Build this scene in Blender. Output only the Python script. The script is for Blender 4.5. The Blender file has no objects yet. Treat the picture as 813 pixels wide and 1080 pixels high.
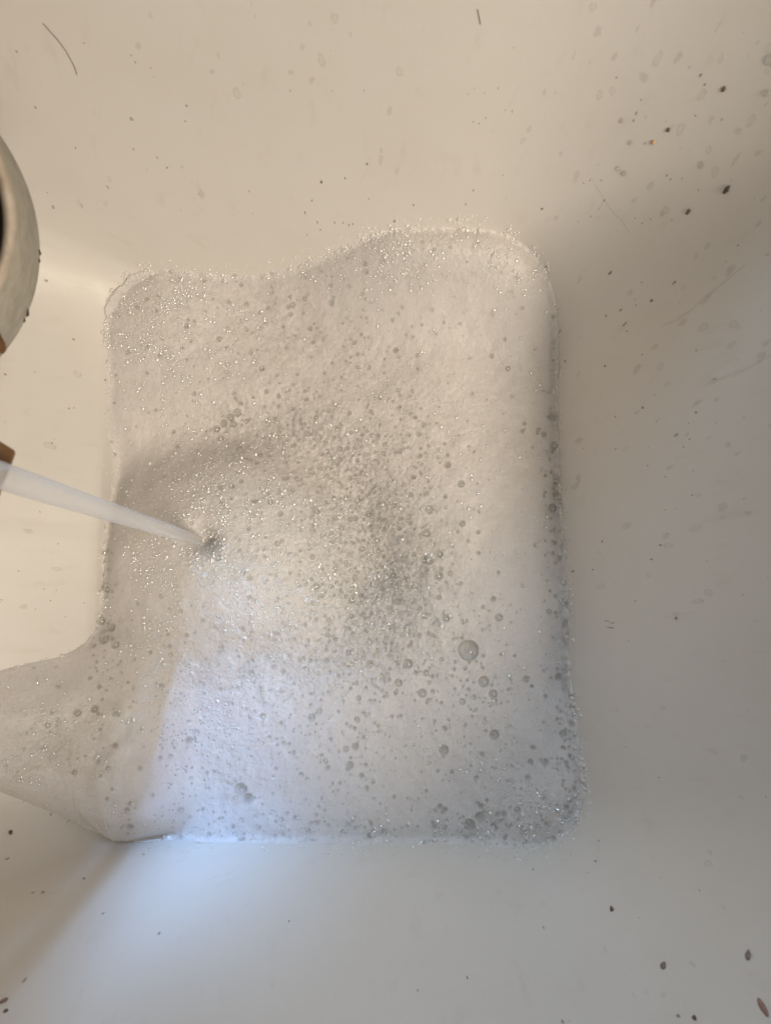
import bpy, bmesh, math, random
import numpy as np
from mathutils import Vector, Matrix
from mathutils.bvhtree import BVHTree
random.seed(7); rng = np.random.default_rng(11)
sc = bpy.context.scene
R = math.radians

# ------------------------------------------------------------------ camera
PW, PH, F = 813.0, 1080.0, 816.0          # photograph size, focal length in its pixels
H = 0.75                                   # camera height above the foam level (z = 0)
NAD = (420.0, 640.0)                       # pixel straight below the camera
cam_d = bpy.data.cameras.new('camera'); cam = bpy.data.objects.new('camera', cam_d)
sc.collection.objects.link(cam); sc.camera = cam
n_cam = Vector(((NAD[0]-PW/2), -(NAD[1]-PH/2), -F)).normalized()
q = n_cam.rotation_difference(Vector((0, 0, -1)))
RM = q.to_matrix()
cam.matrix_world = Matrix.Translation((0, 0, H)) @ RM.to_4x4()
cam_d.sensor_fit = 'VERTICAL'; cam_d.sensor_height = 36.0
cam_d.lens = 36.0*F/PH
cam_d.clip_start = 0.01; cam_d.clip_end = 50
cam_d.dof.use_dof = True; cam_d.dof.focus_distance = 0.74; cam_d.dof.aperture_fstop = cam_d.lens/2.6
RN = np.array(RM)

def ray(px, py):
    return (RM @ Vector(((px-PW/2)/F, -(py-PH/2)/F, -1.0))).normalized()
def at(px, py, z=0.0):
    d = ray(px, py); t = (z-H)/d.z
    return Vector((0, 0, H)) + d*t
def proj(x, y, z):                         # numpy arrays -> photo pixels
    p = np.stack([x, y, z-H], -1) @ RN     # R^T applied
    return PW/2 + F*p[..., 0]/(-p[..., 2]), PH/2 - F*p[..., 1]/(-p[..., 2])

# ------------------------------------------------------------------ world and lamps
w = bpy.data.worlds.new('World'); sc.world = w; w.use_nodes = True
bg = w.node_tree.nodes['Background']; bg.inputs[0].default_value = (1.0, 0.96, 0.92, 1); bg.inputs[1].default_value = 0.112
def area(name, loc, target, sx, sy, power, col, spread=180):
    l = bpy.data.lights.new(name, 'AREA'); l.shape = 'RECTANGLE'; l.size = sx; l.size_y = sy
    l.energy = power; l.color = col; l.spread = R(spread)
    o = bpy.data.objects.new(name, l); sc.collection.objects.link(o); o.location = loc
    o.rotation_euler = (Vector(target)-Vector(loc)).to_track_quat('-Z', 'Y').to_euler(); return o
area('ceiling_lamp', (0.94, -1.05, 1.8), (0.94, -1.05, 0), 0.42, 1.4, 61, (1.0, 0.845, 0.66))
area('added_glint_lamp', (0.72, 0.00, 1.9), (0, 0, 0), 0.03, 0.03, 2.2, (1.0, 0.90, 0.76))  # added small lamp without a known source, puts sparkle on the bubbles
area('window_light', (0.05, 1.38, 1.40), (-0.04, -0.24, 0.05), 0.09, 0.45, 0.80, (0.53, 0.74, 1.0), 46)
area('window_gap_light', (0.05, 1.38, 1.34), (-0.205, -0.19, 0.0), 0.12, 0.30, 0.22, (0.26, 0.52, 1.0), 9)
sc.view_settings.view_transform = 'Standard'; sc.view_settings.look = 'None'
sc.view_settings.exposure = -0.1; sc.view_settings.gamma = 1.0
sc.view_settings.use_curve_mapping = False
sc.cycles.use_denoising = True; sc.cycles.max_bounces = 8; sc.cycles.transparent_max_bounces = 40
sc.cycles.sample_clamp_indirect = 6; sc.cycles.caustics_reflective = False; sc.cycles.caustics_refractive = False
sc.cycles.use_adaptive_sampling = True; sc.cycles.adaptive_threshold = 0.005

# ------------------------------------------------------------------ helpers
COL = sc.collection
def tag(o, label=None, cat=None, group=None, kind=None):
    if label: o['label'] = label
    if cat: o['category'] = cat
    if group: o['group'] = group
    if kind: o['kind'] = kind
    return o
def mesh_obj(name, verts, faces, mat=None, parent=None, smooth=True):
    me = bpy.data.meshes.new(name)
    me.from_pydata([tuple(v) for v in verts], [], faces); me.update()
    if smooth: me.polygons.foreach_set('use_smooth', [True]*len(me.polygons))
    if mat: me.materials.append(mat)
    o = bpy.data.objects.new(name, me); COL.objects.link(o)
    if parent: o.parent = parent
    return o
def fast_mesh(name, co, quads, mat, parent=None):
    me = bpy.data.meshes.new(name)
    me.vertices.add(len(co)); me.vertices.foreach_set('co', np.ascontiguousarray(co, np.float32).ravel())
    nf, k = quads.shape
    me.loops.add(nf*k); me.loops.foreach_set('vertex_index', np.ascontiguousarray(quads, np.int32).ravel())
    me.polygons.add(nf); me.polygons.foreach_set('loop_start', np.arange(0, nf*k, k, dtype=np.int32))
    me.polygons.foreach_set('use_smooth', np.ones(nf, bool))
    me.update(calc_edges=True)
    me.materials.append(mat)
    o = bpy.data.objects.new(name, me); COL.objects.link(o)
    if parent: o.parent = parent
    return o
def sstep(a, b, x):
    t = np.clip((x-a)/(b-a), 0, 1); return t*t*(3-2*t)

class NT:
    def __init__(s, name):
        s.m = bpy.data.materials.new(name); s.m.use_nodes = True; s.t = s.m.node_tree
        s.bs = s.t.nodes['Principled BSDF']; s.out = s.t.nodes['Material Output']
    def n(s, typ, **kw):
        nd = s.t.nodes.new(typ)
        for k, v in kw.items():
            if k.startswith('i_'):
                key = k[2:]; nd.inputs[int(key) if key.isdigit() else key.replace('_', ' ')].default_value = v
            else: setattr(nd, k, v)
        return nd
    def l(s, a, b): s.t.links.new(a, b)
    def ramp(s, fac, stops, interp='LINEAR'):
        r = s.n('ShaderNodeValToRGB'); cr = r.color_ramp; cr.interpolation = interp
        while len(cr.elements) < len(stops): cr.elements.new(0.5)
        for e, (p, c) in zip(cr.elements, stops):
            e.position = p; e.color = (c, c, c, 1) if isinstance(c, (int, float)) else (*c, 1)
        s.l(fac, r.inputs[0]); return r.outputs[0]
    def mixc(s, fac, a, b, mode='MIX'):
        m = s.n('ShaderNodeMix', data_type='RGBA', blend_type=mode)
        for sock, v in ((m.inputs[0], fac), (m.inputs[6], a), (m.inputs[7], b)):
            if hasattr(v, 'is_linked'): s.l(v, sock)
            elif isinstance(v, (int, float)): sock.default_value = v
            else: sock.default_value = (*v, 1)
        return m.outputs[2]
    def math(s, op, a, b=0.0, c=None):
        m = s.n('ShaderNodeMath', operation=op)
        for i, v in enumerate((a, b) if c is None else (a, b, c)):
            if hasattr(v, 'is_linked'): s.l(v, m.inputs[i])
            else: m.inputs[i].default_value = v
        return m.outputs[0]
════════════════
■ TASK REQUIREMENTS ■
Copy the listing word for word, excluding its pictures.

■ RESULT FOR THIS TASK ■
Build this scene in Blender. Output only the Python script. The script is for Blender 4.5. The Blender file has no objects yet. Treat the picture as 813 pixels wide and 1080 pixels high.
import bpy, bmesh, math, random
import numpy as np
from mathutils import Vector, Matrix
from mathutils.bvhtree import BVHTree
random.seed(7); rng = np.random.default_rng(11)
sc = bpy.context.scene
R = math.radians

# ------------------------------------------------------------------ camera
PW, PH, F = 813.0, 1080.0, 816.0          # photograph size, focal length in its pixels
H = 0.75                                   # camera height above the foam level (z = 0)
NAD = (420.0, 640.0)                       # pixel straight below the camera
cam_d = bpy.data.cameras.new('camera'); cam = bpy.data.objects.new('camera', cam_d)
sc.collection.objects.link(cam); sc.camera = cam
n_cam = Vector(((NAD[0]-PW/2), -(NAD[1]-PH/2), -F)).normalized()
q = n_cam.rotation_difference(Vector((0, 0, -1)))
RM = q.to_matrix()
cam.matrix_world = Matrix.Translation((0, 0, H)) @ RM.to_4x4()
cam_d.sensor_fit = 'VERTICAL'; cam_d.sensor_height = 36.0
cam_d.lens = 36.0*F/PH
cam_d.clip_start = 0.01; cam_d.clip_end = 50
cam_d.dof.use_dof = True; cam_d.dof.focus_distance = 0.74; cam_d.dof.aperture_fstop = cam_d.lens/2.6
RN = np.array(RM)

def ray(px, py):
    return (RM @ Vector(((px-PW/2)/F, -(py-PH/2)/F, -1.0))).normalized()
def at(px, py, z=0.0):
    d = ray(px, py); t = (z-H)/d.z
    return Vector((0, 0, H)) + d*t
def proj(x, y, z):                         # numpy arrays -> photo pixels
    p = np.stack([x, y, z-H], -1) @ RN     # R^T applied
    return PW/2 + F*p[..., 0]/(-p[..., 2]), PH/2 - F*p[..., 1]/(-p[..., 2])

# ------------------------------------------------------------------ world and lamps
w = bpy.data.worlds.new('World'); sc.world = w; w.use_nodes = True
bg = w.node_tree.nodes['Background']; bg.inputs[0].default_value = (1.0, 0.96, 0.92, 1); bg.inputs[1].default_value = 0.112
def area(name, loc, target, sx, sy, power, col, spread=180):
    l = bpy.data.lights.new(name, 'AREA'); l.shape = 'RECTANGLE'; l.size = sx; l.size_y = sy
    l.energy = power; l.color = col; l.spread = R(spread)
    o = bpy.data.objects.new(name, l); sc.collection.objects.link(o); o.location = loc
    o.rotation_euler = (Vector(target)-Vector(loc)).to_track_quat('-Z', 'Y').to_euler(); return o
area('ceiling_lamp', (0.94, -1.05, 1.8), (0.94, -1.05, 0), 0.42, 1.4, 61, (1.0, 0.845, 0.66))
area('added_glint_lamp', (0.72, 0.00, 1.9), (0, 0, 0), 0.03, 0.03, 2.2, (1.0, 0.90, 0.76))  # added small lamp without a known source, puts sparkle on the bubbles
area('window_light', (0.05, 1.38, 1.40), (-0.04, -0.24, 0.05), 0.09, 0.45, 0.80, (0.53, 0.74, 1.0), 46)
area('window_gap_light', (0.05, 1.38, 1.34), (-0.205, -0.19, 0.0), 0.12, 0.30, 0.22, (0.26, 0.52, 1.0), 9)
sc.view_settings.view_transform = 'Standard'; sc.view_settings.look = 'None'
sc.view_settings.exposure = -0.1; sc.view_settings.gamma = 1.0
sc.view_settings.use_curve_mapping = False
sc.cycles.use_denoising = True; sc.cycles.max_bounces = 8; sc.cycles.transparent_max_bounces = 40
sc.cycles.sample_clamp_indirect = 6; sc.cycles.caustics_reflective = False; sc.cycles.caustics_refractive = False
sc.cycles.use_adaptive_sampling = True; sc.cycles.adaptive_threshold = 0.005

# ------------------------------------------------------------------ helpers
COL = sc.collection
def tag(o, label=None, cat=None, group=None, kind=None):
    if label: o['label'] = label
    if cat: o['category'] = cat
    if group: o['group'] = group
    if kind: o['kind'] = kind
    return o
def mesh_obj(name, verts, faces, mat=None, parent=None, smooth=True):
    me = bpy.data.meshes.new(name)
    me.from_pydata([tuple(v) for v in verts], [], faces); me.update()
    if smooth: me.polygons.foreach_set('use_smooth', [True]*len(me.polygons))
    if mat: me.materials.append(mat)
    o = bpy.data.objects.new(name, me); COL.objects.link(o)
    if parent: o.parent = parent
    return o
def fast_mesh(name, co, quads, mat, parent=None):
    me = bpy.data.meshes.new(name)
    me.vertices.add(len(co)); me.vertices.foreach_set('co', np.ascontiguousarray(co, np.float32).ravel())
    nf, k = quads.shape
    me.loops.add(nf*k); me.loops.foreach_set('vertex_index', np.ascontiguousarray(quads, np.int32).ravel())
    me.polygons.add(nf); me.polygons.foreach_set('loop_start', np.arange(0, nf*k, k, dtype=np.int32))
    me.polygons.foreach_set('use_smooth', np.ones(nf, bool))
    me.update(calc_edges=True)
    me.materials.append(mat)
    o = bpy.data.objects.new(name, me); COL.objects.link(o)
    if parent: o.parent = parent
    return o
def sstep(a, b, x):
    t = np.clip((x-a)/(b-a), 0, 1); return t*t*(3-2*t)

class NT:
    def __init__(s, name):
        s.m = bpy.data.materials.new(name); s.m.use_nodes = True; s.t = s.m.node_tree
        s.bs = s.t.nodes['Principled BSDF']; s.out = s.t.nodes['Material Output']
    def n(s, typ, **kw):
        nd = s.t.nodes.new(typ)
        for k, v in kw.items():
            if k.startswith('i_'):
                key = k[2:]; nd.inputs[int(key) if key.isdigit() else key.replace('_', ' ')].default_value = v
            else: setattr(nd, k, v)
        return nd
    def l(s, a, b): s.t.links.new(a, b)
    def ramp(s, fac, stops, interp='LINEAR'):
        r = s.n('ShaderNodeValToRGB'); cr = r.color_ramp; cr.interpolation = interp
        while len(cr.elements) < len(stops): cr.elements.new(0.5)
        for e, (p, c) in zip(cr.elements, stops):
            e.position = p; e.color = (c, c, c, 1) if isinstance(c, (int, float)) else (*c, 1)
        s.l(fac, r.inputs[0]); return r.outputs[0]
    def mixc(s, fac, a, b, mode='MIX'):
        m = s.n('ShaderNodeMix', data_type='RGBA', blend_type=mode)
        for sock, v in ((m.inputs[0], fac), (m.inputs[6], a), (m.inputs[7], b)):
            if hasattr(v, 'is_linked'): s.l(v, sock)
            elif isinstance(v, (int, float)): sock.default_value = v
            else: sock.default_value = (*v, 1)
        return m.outputs[2]
    def math(s, op, a, b=0.0, c=None):
        m = s.n('ShaderNodeMath', operation=op)
        for i, v in enumerate((a, b) if c is None else (a, b, c)):
            if hasattr(v, 'is_linked'): s.l(v, m.inputs[i])
            else: m.inputs[i].default_value = v
        return m.outputs[0]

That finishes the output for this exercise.